Cuando en entregas anteriores defendimos el tema de las clases sociales y el acceso mayoritario a planes de estudio musicales, algunas ideas quedaron en pausa para un abordaje posterior. Es conocido el controvertido escenario que marcó una buena parte de la historia del país, antes del triunfo de la Revolución, y los frágiles planes educacionales en torno al estudio del arte, inalcanzables para la gran mayoría, aunque tal situación no niega que existieran academias privadas y conservatorios públicos.
Tanto unos como otros eran opciones que bien podían valorarse, ya fuera por el peculio de cada familia en pos de sus intereses y posición social, como por la entrega y la pasión con que destacados músicos impartían clases en ambas ramas de la enseñanza: tildar de mediocre la contribución pedagógica –privada o pública– de la seudorrepública sería un desliz desde cualquier arista posible, y no roza este comentario.
Ahora bien, no estamos enjuiciando calidad ni ética, sino posibilidades de acceso. Cuando miramos el arte musical cubano desde un prisma neutral, podríamos definir dos rutas bien hilvanadas. En primer lugar, el llamado arte popular, empírico y que se transmite por tradición y oralidad, y luego, por contraposición, hallaríamos el arte académico respaldado en sociedades y prestigiosos institutos nacionales o foráneos. Dentro de lo llamado –o encasillado, a veces injustamente– popular, saldrían expresiones musicales como la canción, el bolero, el son, el changüí o la rumba; mientras que del otro bando estarían conciertos, preludios, oberturas, entre otras. Dicho de esta manera, podría parecer un simple y rápido esbozo, pero hay una verdad incuestionable que rodea todo ese proceso social, económico y étnico en torno a nuestra música: las praxis fundacionales de cada vertiente.

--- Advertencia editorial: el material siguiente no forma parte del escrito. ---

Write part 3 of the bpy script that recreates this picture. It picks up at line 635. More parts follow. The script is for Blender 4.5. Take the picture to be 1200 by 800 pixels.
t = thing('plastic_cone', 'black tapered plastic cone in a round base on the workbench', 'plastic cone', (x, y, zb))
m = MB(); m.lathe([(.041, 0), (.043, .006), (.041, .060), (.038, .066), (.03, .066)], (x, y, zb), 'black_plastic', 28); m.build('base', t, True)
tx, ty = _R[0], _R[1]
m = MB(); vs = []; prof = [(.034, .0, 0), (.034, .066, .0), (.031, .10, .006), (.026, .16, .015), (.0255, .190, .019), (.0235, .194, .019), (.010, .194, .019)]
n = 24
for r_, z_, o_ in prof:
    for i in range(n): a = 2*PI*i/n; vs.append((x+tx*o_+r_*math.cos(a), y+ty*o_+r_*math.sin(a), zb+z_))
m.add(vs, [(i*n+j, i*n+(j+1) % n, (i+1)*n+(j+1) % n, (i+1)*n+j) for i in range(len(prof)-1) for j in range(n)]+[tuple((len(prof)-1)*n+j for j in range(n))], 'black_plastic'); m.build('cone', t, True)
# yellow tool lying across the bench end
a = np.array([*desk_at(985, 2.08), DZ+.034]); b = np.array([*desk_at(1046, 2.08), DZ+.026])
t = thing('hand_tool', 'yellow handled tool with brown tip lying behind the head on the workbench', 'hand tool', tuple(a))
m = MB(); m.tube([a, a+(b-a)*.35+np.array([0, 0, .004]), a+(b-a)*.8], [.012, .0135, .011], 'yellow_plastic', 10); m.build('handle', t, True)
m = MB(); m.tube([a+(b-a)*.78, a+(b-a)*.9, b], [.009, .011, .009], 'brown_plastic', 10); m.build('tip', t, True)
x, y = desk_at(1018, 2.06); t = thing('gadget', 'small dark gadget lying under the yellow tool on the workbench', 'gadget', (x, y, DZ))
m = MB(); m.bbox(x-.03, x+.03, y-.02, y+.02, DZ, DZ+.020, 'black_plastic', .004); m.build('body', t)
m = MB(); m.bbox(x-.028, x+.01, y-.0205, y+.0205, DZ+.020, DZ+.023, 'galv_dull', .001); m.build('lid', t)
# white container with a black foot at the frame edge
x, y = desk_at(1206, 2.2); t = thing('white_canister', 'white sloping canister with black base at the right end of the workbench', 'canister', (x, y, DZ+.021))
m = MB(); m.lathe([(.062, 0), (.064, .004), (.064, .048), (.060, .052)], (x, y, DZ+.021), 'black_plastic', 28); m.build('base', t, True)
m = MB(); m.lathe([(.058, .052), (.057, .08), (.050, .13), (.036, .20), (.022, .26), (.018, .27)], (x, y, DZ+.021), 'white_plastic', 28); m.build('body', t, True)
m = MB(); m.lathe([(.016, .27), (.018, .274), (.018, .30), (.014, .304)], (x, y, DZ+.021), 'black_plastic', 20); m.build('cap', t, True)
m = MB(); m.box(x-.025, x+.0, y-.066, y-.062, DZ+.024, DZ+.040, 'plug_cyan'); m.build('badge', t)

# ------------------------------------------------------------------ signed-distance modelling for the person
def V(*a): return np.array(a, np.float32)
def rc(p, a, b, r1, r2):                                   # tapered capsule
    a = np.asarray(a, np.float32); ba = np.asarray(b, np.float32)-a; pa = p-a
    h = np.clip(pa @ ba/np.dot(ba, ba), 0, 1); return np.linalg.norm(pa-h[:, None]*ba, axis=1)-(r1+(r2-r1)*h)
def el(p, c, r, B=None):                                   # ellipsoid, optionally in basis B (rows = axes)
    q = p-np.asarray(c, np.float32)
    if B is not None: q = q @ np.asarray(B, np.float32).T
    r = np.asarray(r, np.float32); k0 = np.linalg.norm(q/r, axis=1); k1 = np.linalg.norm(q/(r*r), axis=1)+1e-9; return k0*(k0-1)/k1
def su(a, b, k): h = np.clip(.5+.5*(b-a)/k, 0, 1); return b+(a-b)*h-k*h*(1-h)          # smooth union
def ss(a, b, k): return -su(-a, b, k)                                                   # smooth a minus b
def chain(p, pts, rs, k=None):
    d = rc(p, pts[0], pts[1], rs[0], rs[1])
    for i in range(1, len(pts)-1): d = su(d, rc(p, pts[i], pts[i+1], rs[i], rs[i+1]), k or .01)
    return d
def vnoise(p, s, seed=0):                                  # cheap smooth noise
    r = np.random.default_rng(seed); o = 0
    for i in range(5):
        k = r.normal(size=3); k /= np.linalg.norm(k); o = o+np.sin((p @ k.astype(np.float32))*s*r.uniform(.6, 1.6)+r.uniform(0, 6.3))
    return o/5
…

Si notáramos la mezcla racial de finales del siglo XIX y principios del XX en nuestra música, veríamos que un número mayor de mestizos fueron los grandes trovadores y bardos de nuestra cancionística y del son, casi todos alternando otros oficios para apenas subsistir, así como también ligados a luchas y reclamos sindicales o partidistas. La discriminación racial, aunque cruel e inaceptable, sirvió sorpresivamente para que –amén de que fueran miembros de sociedades de hermandad– muchos artistas tuvieran que ceñirse al cerco social al que estaban obligados, por lo que tenían que esforzarse mucho más que en otras circunstancias.
¿Qué rumbo habría tomado la canción cubana si Pepe Sánchez hubiese estudiado música en París? ¿Podría Jose White haber compuesto La Bella Cubana de haber sido un músico empírico? ¿Conoceríamos la rumba de haberse gestado en un ambiente aristocrático? ¿Roldán hubiese sido el mismo de haber nacido en algún batey cubano?
Esos escenarios hipotéticos encierran una dolorosa verdad, aunque hoy celebremos con júbilo a cada uno de aquellos artistas que aportaron su talento más allá de sus realidades. La lucha de clases no solo ha sido un reclamo a sus derechos, sino una brecha que ha marcado la cultura popular.